[RFC PATCH 0/3] gpu: nova-core: add basic timer subdevice implementation

Greg KH gregkh at linuxfoundation.org
Tue Feb 18 08:07:15 UTC 2025


On Mon, Feb 17, 2025 at 04:48:13PM +0100, Simona Vetter wrote:
> On Mon, Feb 17, 2025 at 11:04:45PM +0900, Alexandre Courbot wrote:
> > Hi everyone,
> > 
> > This short RFC is based on top of Danilo's initial driver stub series
> > [1] and has for goal to initiate discussions and hopefully some design
> > decisions using the simplest subdevice of the GPU (the timer) as an
> > example, before implementing more devices allowing the GPU
> > initialization sequence to progress (Falcon being the logical next step
> > so we can get the GSP rolling).
> > 
> > It is kept simple and short for that purpose, and to avoid bumping into
> > a wall with much more device code because my assumptions were incorrect.
> > 
> > This is my first time trying to write Rust kernel code, and some of my
> > questions below are probably due to me not understanding yet how to use
> > the core kernel interfaces.

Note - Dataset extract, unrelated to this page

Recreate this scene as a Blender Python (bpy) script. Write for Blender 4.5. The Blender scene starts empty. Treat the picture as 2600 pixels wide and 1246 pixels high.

So before going further I thought it would
> > make sense to raise the most obvious questions that came to my mind
> > while writing this draft:
> > 
> > - Where and how to store subdevices. The timer device is currently a
> >   direct member of the GPU structure. It might work for GSP devices
> >   which are IIUC supposed to have at least a few fixed devices required
> >   to bring the GSP up ; but as a general rule this probably won't scale
> >   as not all subdevices are present on all GPU variants, or in the same
> >   numbers. So we will probably need to find an equivalent to the
> >   `subdev` linked list in Nouveau.
> > 
> > - BAR sharing between subdevices. Right now each subdevice gets access
> >   to the full BAR range. I am wondering whether we could not split it
> >   into the relevant slices for each-subdevice, and transfer ownership of
> >   each slice to the device that is supposed to use it. That way each
> >   register would have a single owner, which is arguably safer - but
> >   maybe not as flexible as we will need down the road?
> > 
> > - On a related note, since the BAR is behind a Devres its availability
> >   must first be secured before any hardware access using try_access().
> >   Doing this on a per-register or per-operation basis looks overkill, so
> >   all methods that access the BAR take a reference to it, allowing to
> >   call try_access() from the highest-level caller and thus reducing the
> >   number of times this needs to be performed. Doing so comes at the cost
> >   of an extra argument to most subdevice methods ; but also with the
> >   benefit that we don't need to put the BAR behind another Arc and share
> >   it across all subdevices. I don't know which design is better here,
> >   and input would be very welcome.
> > 
> > - We will probably need sometime like a `Subdevice` trait or something
> >   down the road, but I'll wait until we have more than one subdevice to
> >   think about it.
> 
> It might make sense to go with a full-blown aux bus. Gives you a lot of
> structures and answers to these questions, but also might be way too much.

No, it's not too much, that's exactly what the auxbus code is for
(splitting a real device into child ones where they all share the same
physical resources.)  So good suggestion.